The importance of men in early education

University of South Australia

Wednesday, 07 February, 2024

The importance of men in early education

A national childhood workforce strategy is needed to encourage more men into early learning professions, according to education experts.

The lack of male teachers and carers in early childhood education is a challenge globally, with men comprising only 4% of the early childhood education and care workforce in OECD countries. It’s a growing issue that adds to Australia’s national teacher shortage.

The call for a new strategy by education experts at the University of South Australia is part of the newly launched Mindaroo Thrive by Five Dads’ Alliance Action Plan for the Early Years, which aims to support fathers to take a more active role in their children’s lives.

“The first five years of a child’s life are critical to healthy development, and it’s vital that children receive the best quality of care during these early years,” said UniSA’s Dr Martyn Mills-Bayne.

“A key part of this is ensuring that children are cared for by healthy and positive role models — which includes both men and women.

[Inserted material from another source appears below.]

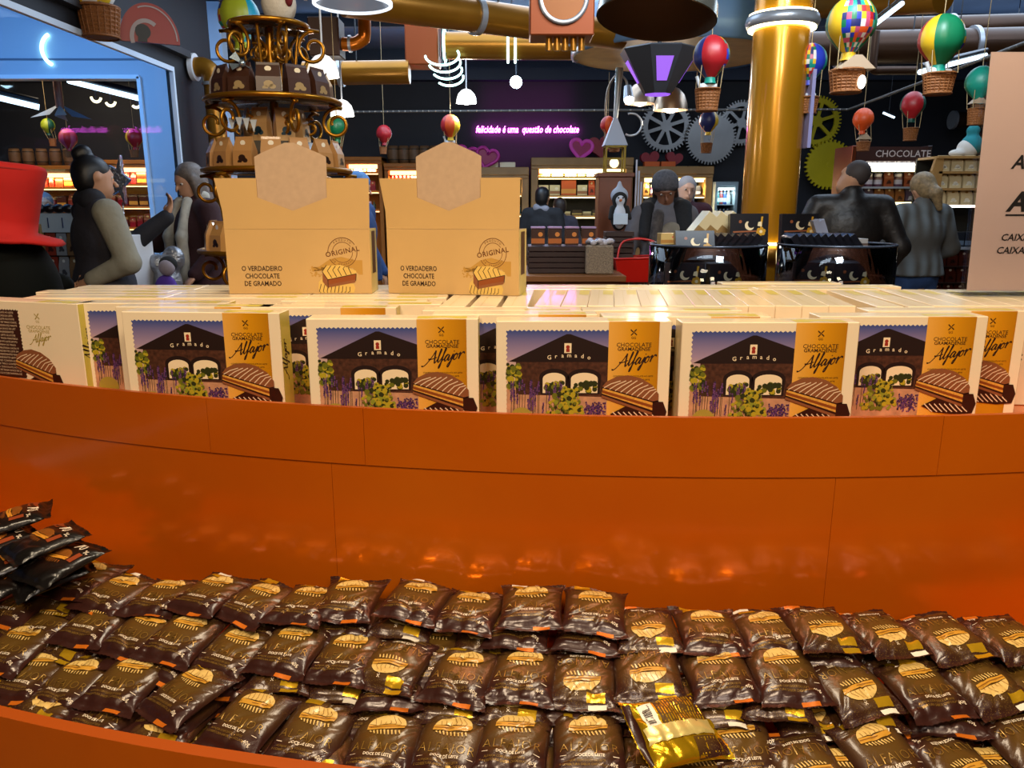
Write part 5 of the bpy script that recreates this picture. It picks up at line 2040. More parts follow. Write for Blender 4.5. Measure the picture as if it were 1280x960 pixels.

“Yet in childcare and early education settings, men are vastly underrepresented. And this can be to the detriment of children. Having access to positive interactions between men and women supports young children’s healthy development in all areas.

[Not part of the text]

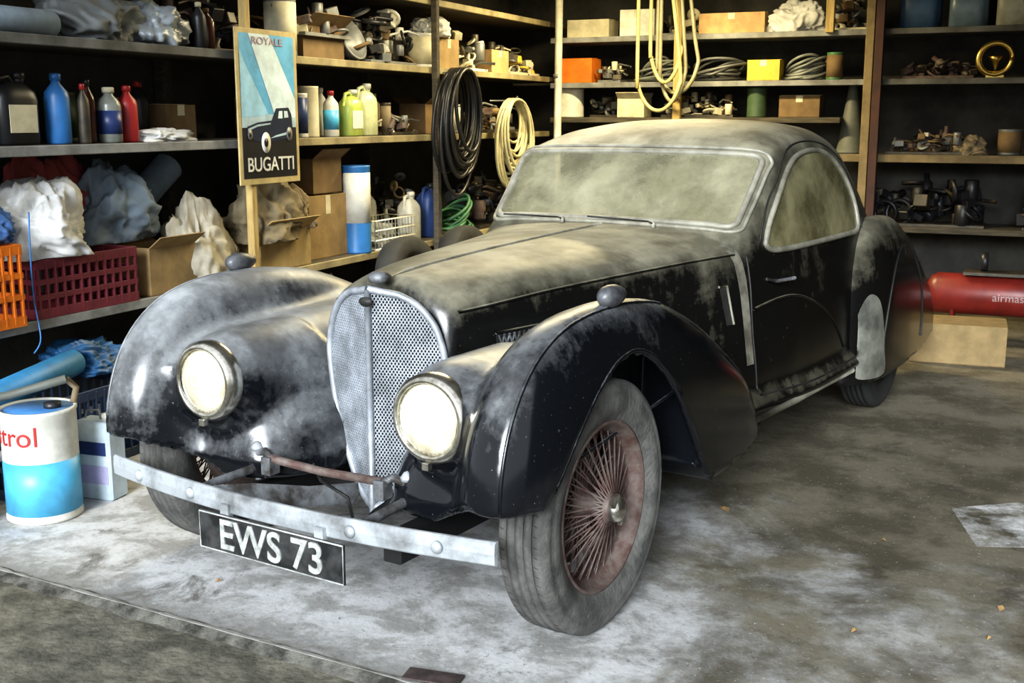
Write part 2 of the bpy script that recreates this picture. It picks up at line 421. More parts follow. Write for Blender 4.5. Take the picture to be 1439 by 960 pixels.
# ---- front fender SDF
h=.0115
T=np.arange(.10,.90,h)[:,None,None];S=np.arange(-.48,1.42,h)[None,:,None];Z=np.arange(.20,1.0,h)[None,None,:]
sv=S.ravel()
ztop=pchip([-.5,-.1,.17,.4,.67,.9,1.14,1.27,1.36],[.895,.895,.905,.885,.80,.68,.52,.38,.30],sv)[None,:,None]
aout=pchip([-.5,0,.3,.7,1.0,1.2,1.36],[.135,.135,.14,.13,.11,.08,.04],sv)[None,:,None]
ain=pchip([-.5,0,.4,.8,1.36],[.20,.20,.20,.24,.22],sv)[None,:,None]
zc=np.minimum(.42,ztop-.16)
p=2.35; tcn=.67
X=np.clip((.06-S)/.465,0,None)
e=((np.abs(T-tcn)/np.where(T>tcn,aout,ain))**p+(np.clip(Z-zc,0,None)/(ztop-zc))**p+X**p)**(1/p)
f=(e-1)*.17
A_=np.array([.41,-.16,.640]);B_=np.array([.47,.55,.64]); ba=B_-A_
hh=np.clip(((T-A_[0])*ba[0]+(S-A_[1])*ba[1]+(Z-A_[2])*ba[2])/ba.dot(ba),0,1)
nac=np.sqrt((T-A_[0]-hh*ba[0])**2+((S-A_[1]-hh*ba[1])*1.0)**2+(Z-A_[2]-hh*ba[2])**2)-(.130+.01*hh)
lamp=np.sqrt((T-.41)**2+(Z-.637)**2)-(.110+.12*np.clip(S+.27,0,.17)); lamp=np.maximum(lamp,np.maximum(-.262-S,S-.1))
nac=np.maximum(nac,-.262-S)
nac=smin(nac,lamp,.03)
lowk=np.clip((.58-Z)/.18,0,1)
xa=np.clip(.16-S,0,None)/(.34+.06*lowk)
ea=((np.abs(T-.40+.02*lowk)/(.205+.055*lowk))**2.4+(xa)**2.4+(np.clip(Z-.46,0,None)/.245)**2.6)**(1/2.5)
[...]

“Centre-based care is highly regulated to ensure quality education and care is provided for all children who attend.

“What is missing, however, is the access to a gender diverse early childhood workforce where young children have opportunities to experience rich relationships with male educators, and the day-to-day interactions between men, women and non-binary educators that they might otherwise miss out on.

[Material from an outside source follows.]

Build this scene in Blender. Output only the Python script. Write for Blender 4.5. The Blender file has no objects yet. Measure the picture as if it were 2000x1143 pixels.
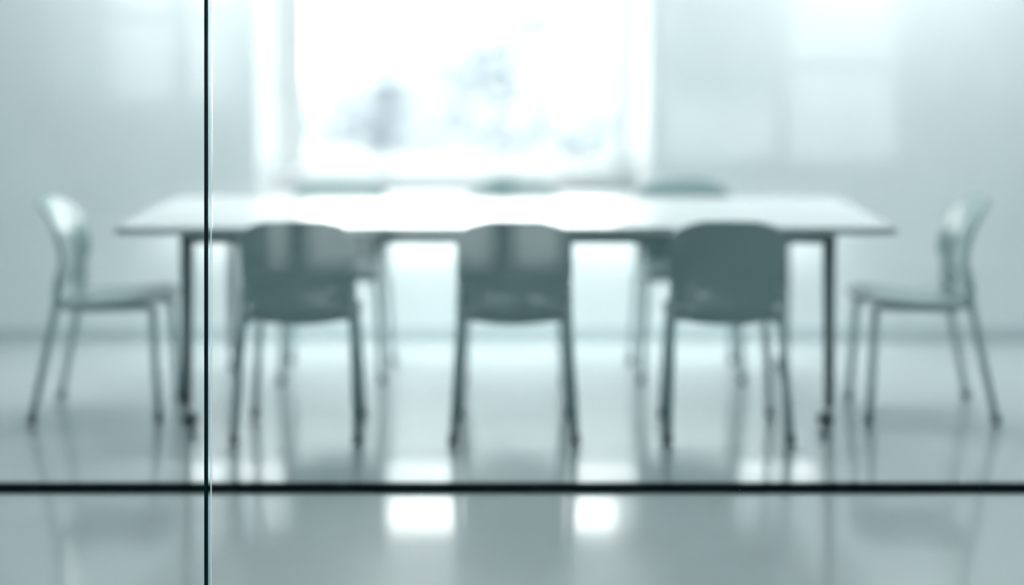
import bpy, bmesh, math, random
from mathutils import Vector, Matrix, noise
random.seed(7)
S = bpy.context.scene
C = S.collection
PI2 = 2 * math.pi

# ---------------------------------------------------------------- camera, sky, exposure
CAM_Z = 1.49
GLASS_Y = 4.68
cd = bpy.data.cameras.new('camera'); cam = bpy.data.objects.new('camera', cd); C.objects.link(cam)
cam.location = (0, 0, CAM_Z); cam.rotation_euler = (math.radians(90), 0, 0)
cd.sensor_width = 36.0; cd.lens = 64.8
cd.shift_x = -(1003 - 1000) / 2000.0
cd.shift_y = -(571.5 - 53) / 2000.0
cd.clip_start = 0.05; cd.clip_end = 400
cd.dof.use_dof = True; cd.dof.focus_distance = GLASS_Y; cd.dof.aperture_fstop = 0.62
S.camera = cam

W = bpy.data.worlds.new('sky'); S.world = W; W.use_nodes = True
nt = W.node_tree; bg = nt.nodes['Background']
bg.inputs['Color'].default_value = (1.0, 0.985, 0.97, 1); bg.inputs['Strength'].default_value = 2.4

S.view_settings.view_transform = 'Standard'
S.view_settings.look = 'None'
S.view_settings.exposure = 1.5
FILL_STRIP = 5.6     # brightness of the added fill strip under the sill
FILL_LAMP = 6.6      # brightness of the added ceiling lamps' diffusers
S.view_settings.gamma = 1.0
S.view_settings.use_curve_mapping = False
S.cycles.max_bounces = 12; S.cycles.diffuse_bounces = 6; S.cycles.glossy_bounces = 6
S.cycles.transparent_max_bounces = 16
S.cycles.sample_clamp_indirect = 8

def portal(name, x, y, z, w, h, rx):
    l = bpy.data.lights.new(name, 'AREA'); l.shape = 'RECTANGLE'; l.size = w; l.size_y = h
    l.cycles.is_portal = True
    o = bpy.data.objects.new(name, l); C.objects.link(o); o.location = (x, y, z); o.rotation_euler = (rx, 0, 0)
    return o
portal('sky_portal', -0.28, 9.3, 1.7, 1.9, 1.95, math.radians(-90))

# ---------------------------------------------------------------- materials
def mat(name, col, rough=0.5, metal=0.0, coat=0.0, spec=0.5, var=0.0, vscale=8, bump=0.0, bscale=20, ior=1.5, rvar=0.0):
    m = bpy.data.materials.new(name); m.use_nodes = True
    n = m.node_tree; b = n.nodes['Principled BSDF']
    b.inputs['Base Color'].default_value = (*col, 1); b.inputs['Roughness'].default_value = rough
    b.inputs['Metallic'].default_value = metal; b.inputs['Coat Weight'].default_value = coat
    b.inputs['Coat Roughness'].default_value = 0.08
    b.inputs['Specular IOR Level'].default_value = spec; b.inputs['IOR'].default_value = ior
    tc = n.nodes.new('ShaderNodeTexCoord')
    def noi(s, d=4):
        t = n.nodes.new('ShaderNodeTexNoise'); t.inputs['Scale'].default_value = s; t.inputs['Detail'].default_value = d
        n.links.new(tc.outputs['Object'], t.inputs['Vector']); return t
    if var > 0:
        t = noi(vscale); r = n.nodes.new('ShaderNodeValToRGB')
        r.color_ramp.elements[0].position = .3; r.color_ramp.elements[1].position = .7
        r.color_ramp.elements[0].color = (*[c * (1 - var) for c in col], 1)
        r.color_ramp.elements[1].color = (*[min(1, c * (1 + var)) for c in col], 1)
        n.links.new(t.outputs['Fac'], r.inputs['Fac']); n.links.new(r.outputs['Color'], b.inputs['Base Color'])
    if rvar > 0:
        t = noi(vscale * 1.7, 3); mr = n.nodes.new('ShaderNodeMapRange')
        mr.inputs['To Min'].default_value = max(0, rough - rvar); mr.inputs['To Max'].default_value = rough + rvar
        n.links.new(t.outputs['Fac'], mr.inputs['Value']); n.links.new(mr.outputs['Result'], b.inputs['Roughness'])
    if bump > 0:
        t = noi(bscale, 2); bp = n.nodes.new('ShaderNodeBump'); bp.inputs['Strength'].default_value = 1
        bp.inputs['Distance'].default_value = bump
        n.links.new(t.outputs['Fac'], bp.inputs['Height']); n.links.new(bp.outputs['Normal'], b.inputs['Normal'])
        n.links.new(bp.outputs['Normal'], b.inputs['Coat Normal'])
    return m

def thin_glass(name, tint, f0=0.045, scale=1.0):
    m = bpy.data.materials.new(name); m.use_nodes = True; n = m.node_tree; n.nodes.clear()
    out = n.nodes.new('ShaderNodeOutputMaterial'); mix = n.nodes.new('ShaderNodeMixShader')
    tr = n.nodes.new('ShaderNodeBsdfTransparent'); tr.inputs['Color'].default_value = (*tint, 1)
    gl = n.nodes.new('ShaderNodeBsdfGlossy'); gl.inputs['Roughness'].default_value = 0.0
    lw = n.nodes.new('ShaderNodeLayerWeight'); lw.inputs['Blend'].default_value = 0.5
    p = n.nodes.new('ShaderNodeMath'); p.operation = 'POWER'; p.inputs[1].default_value = 5
    ma = n.nodes.new('ShaderNodeMath'); ma.operation = 'MULTIPLY_ADD'; ma.inputs[1].default_value = 1 - f0; ma.inputs[2].default_value = f0
    n.links.new(lw.outputs['Facing'], p.inputs[0]); n.links.new(p.outputs[0], ma.inputs[0])
    n.links.new(ma.outputs[0], mix.inputs['Fac']); n.links.new(tr.outputs[0], mix.inputs[1]); n.links.new(gl.outputs[0], mix.inputs[2])
    n.links.new(mix.outputs[0], out.inputs['Surface'])
    return m

M = {}
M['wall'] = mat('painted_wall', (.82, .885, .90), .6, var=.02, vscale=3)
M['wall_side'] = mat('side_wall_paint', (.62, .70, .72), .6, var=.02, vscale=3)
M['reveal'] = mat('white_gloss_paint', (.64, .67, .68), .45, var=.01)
M['ceiling'] = mat('ceiling_paint', (.80, .86, .88), .8, var=.01)
M['base'] = mat('baseboard_paint', (.55, .64, .66), .45, var=.02)
M['floor'] = mat('polished_floor', (.62, .685, .695), .42, coat=1.0, var=.06, vscale=1.3, bump=.0012, bscale=1.6, rvar=.04, spec=.6)
M['floor'].node_tree.nodes['Principled BSDF'].inputs['Coat Roughness'].default_value = .10
M['floor'].node_tree.nodes['Principled BSDF'].inputs['Coat IOR'].default_value = 1.7
M['carpet'] = mat('corridor_carpet', (.13, .17, .175), .95, spec=.1, var=.15, vscale=60)
M['track'] = mat('black_track', (.002, .008, .010), .9, spec=.0, var=.2)
M['shell'] = mat('chair_shell_plastic', (.275, .395, .40), .42, coat=.6, var=.03)
M['metal'] = mat('brushed_metal', (.40, .52, .54), .36, metal=.45, var=.04, vscale=40)
M['tmetal'] = mat('dark_table_metal', (.18, .24, .25), .42, metal=.4, var=.05, vscale=30)
M['chrome'] = mat('chrome', (.85, .9, .92), .08, metal=1)
M['cap'] = mat('foot_rubber', (.12, .18, .185), .5, var=.1)
M['top'] = mat('white_laminate', (.76, .80, .81), .35, coat=.5, var=.01)
M['top'].node_tree.nodes['Principled BSDF'].inputs['Coat Roughness'].default_value = .2
M['edge'] = mat('laminate_edge', (.46, .54, .55), .4, var=.02)
M['pane'] = thin_glass('window_glass', (.97, .99, .99), .02)
M['gpane'] = thin_glass('partition_glass', (.965, .985, .985), .032)
M['jdark'] = mat('dark_glass_edge', (.005, .032, .040), .3, spec=.12, var=.1)
M['jmid'] = thin_glass('clear_joint', (.82, .92, .94), .03)
m = M['jlight'] = bpy.data.materials.new('ground_glass_arris'); m.use_nodes = True; n = m.node_tree; n.nodes.clear()
_o = n.nodes.new('ShaderNodeOutputMaterial'); _m = n.nodes.new('ShaderNodeMixShader'); _m.inputs['Fac'].default_value = .8
_t = n.nodes.new('ShaderNodeBsdfTransparent'); _l = n.nodes.new('ShaderNodeBsdfTranslucent'); _l.inputs['Color'].default_value = (1, 1, 1, 1)
n.links.new(_t.outputs[0], _m.inputs[1]); n.links.new(_l.outputs[0], _m.inputs[2]); n.links.new(_m.outputs[0], _o.inputs['Surface'])
M['dust'] = mat('pale_dust', (.75, .82, .83), .9, var=.05)
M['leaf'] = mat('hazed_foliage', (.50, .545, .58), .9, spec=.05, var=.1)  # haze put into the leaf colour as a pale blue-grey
M['bark'] = mat('bark', (.2, .24, .25), .9, var=.2)
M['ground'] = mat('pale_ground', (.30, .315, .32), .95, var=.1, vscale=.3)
M['terrace'] = mat('pale_paving', (.60, .64, .65), .8, var=.05, vscale=2)
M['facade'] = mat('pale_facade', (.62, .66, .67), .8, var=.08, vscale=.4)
M['facade_dark'] = mat('facade_window', (.08, .12, .13), .2, var=.1)

# ---------------------------------------------------------------- mesh helpers
def link(name, bm, m, parent=None, smooth=False, bevel=0, kind=None, label=None, cat=None, group=None, loc=None):
    bmesh.ops.recalc_face_normals(bm, faces=bm.faces[:])
    me = bpy.data.meshes.new(name); bm.to_mesh(me); bm.free()
    if smooth:
        for p in me.polygons: p.use_smooth = True
    me.materials.append(m)
    o = bpy.data.objects.new(name, me); C.objects.link(o)
    if parent: o.parent = parent
    if loc: o.location = loc
    if bevel:
        b = o.modifiers.new('bevel', 'BEVEL'); b.width = bevel; b.segments = 3; b.limit_method = 'ANGLE'
    if kind: o['kind'] = kind
    if label: o['label'] = label
    if cat: o['category'] = cat
    if group: o['group'] = group
    return o

def box(bm, x0, x1, y0, y1, z0, z1):
    vs = [bm.verts.new((x, y, z)) for z in (z0, z1) for x, y in ((x0, y0), (x1, y0), (x1, y1), (x0, y1))]
    for f in ((3, 2, 1, 0), (4, 5, 6, 7), (0, 1, 5, 4), (1, 2, 6, 5), (2, 3, 7, 6), (3, 0, 4, 7)):
        bm.faces.new([vs[i] for i in f])
def boxm(*a):
    bm = bmesh.new(); box(bm, *a); return bm
def quad(bm, *ps):
    bm.faces.new([bm.verts.new(p) for p in ps])

def tube(bm, pts, r, seg=14, rend=None):
    pts = [Vector(p) for p in pts]
    rings = []; n = len(pts)
    up = Vector((1, 0, 0))
    for i, p in enumerate(pts):
        d = (pts[min(i + 1, n - 1)] - pts[max(i - 1, 0)]).normalized()
        a = up - d * up.dot(d)
        if a.length < .2: a = Vector((0, 1, 0)) - d * d.y
        a.normalize(); b = d.cross(a)
        rr = r if rend is None else r + (rend - r) * i / (n - 1)
        rings.append([bm.verts.new(p + a * rr * math.cos(t) + b * rr * math.sin(t)) for t in [2 * math.pi * k / seg for k in range(seg)]])
    for i in range(n - 1):
        for k in range(seg):
            bm.faces.new((rings[i][k], rings[i][(k + 1) % seg], rings[i + 1][(k + 1) % seg], rings[i + 1][k]))
    bm.faces.new(rings[0][::-1]); bm.faces.new(rings[-1])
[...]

“The early years are critical to children’s healthy growth in all areas of development, and a diverse gender profile in the early years’ workforce adds to the rich potential for children to see themselves reflected in the adults who educate and care for them in structured early learning.”

According to Mills-Bayne, there is a need to do more to encourage men into early learning and childcare positions.

“Young children can benefit enormously from male teachers and carers in early childhood settings,” he said.

“Not only can men often provide increased opportunities for children to engage in ‘rough-and-tumble’ play, or to get involved in messy play and take risks, but they also represent much-needed healthy and caring role models.